A primeira resposta a esse questionamento foi vista em novembro de 2015, quando o grupo estreou, no canal pago Fox, a série "O Grande Gonzalez", uma trama bem urdida e engraçada sobre a morte de um mágico em meio a uma festa infantil. Era, porém, uma história fechada em si mesma, sem muitas possibilidades de desenvolvimento.

Versátil e ambicioso, o grupo investiu também no teatro, com "Portátil", e no cinema, com "Contrato Vitalício". Em abril de 2017, uma das gigantes da velha mídia, a Viacom (dona dos canais MTV, Nickelodeon e Paramount) anunciou a compra do Porta dos Fundos.

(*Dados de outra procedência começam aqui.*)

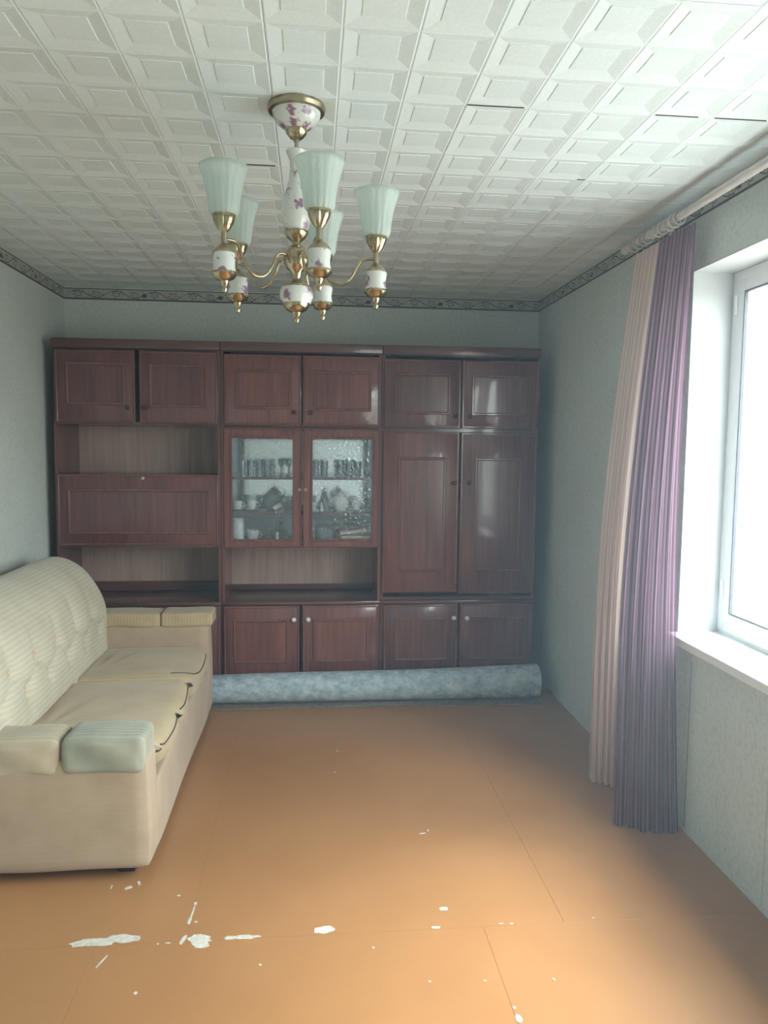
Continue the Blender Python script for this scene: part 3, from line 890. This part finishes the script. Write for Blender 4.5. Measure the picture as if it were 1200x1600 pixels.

Os cinco sócios fundadores permaneceram com 49% das ações e faturaram, cada um, R$ 8 milhões com o negócio, segundo o colunista Lauro Jardim, de O Globo.

Na semana passada estreou o primeiro fruto deste negócio, a série "Borges", no canal pago Comedy Central. Vistos os dois primeiros episódios, que fazem rir com humor escatológico e mal-entendidos primários, o programa me parece um retrocesso em relação a tudo que o grupo já realizou.

A série descreve as peripécias de quatro funcionários de uma importadora falida, que se tornam donos do negócio depois que o proprietário abandona o barco. Eles decidem mudar a finalidade da firma e se dedicar ao ramo de produção de vídeos para a internet.

A metapiada é boa e, se incluir uma dose de autocrítica, talvez aponte um caminho.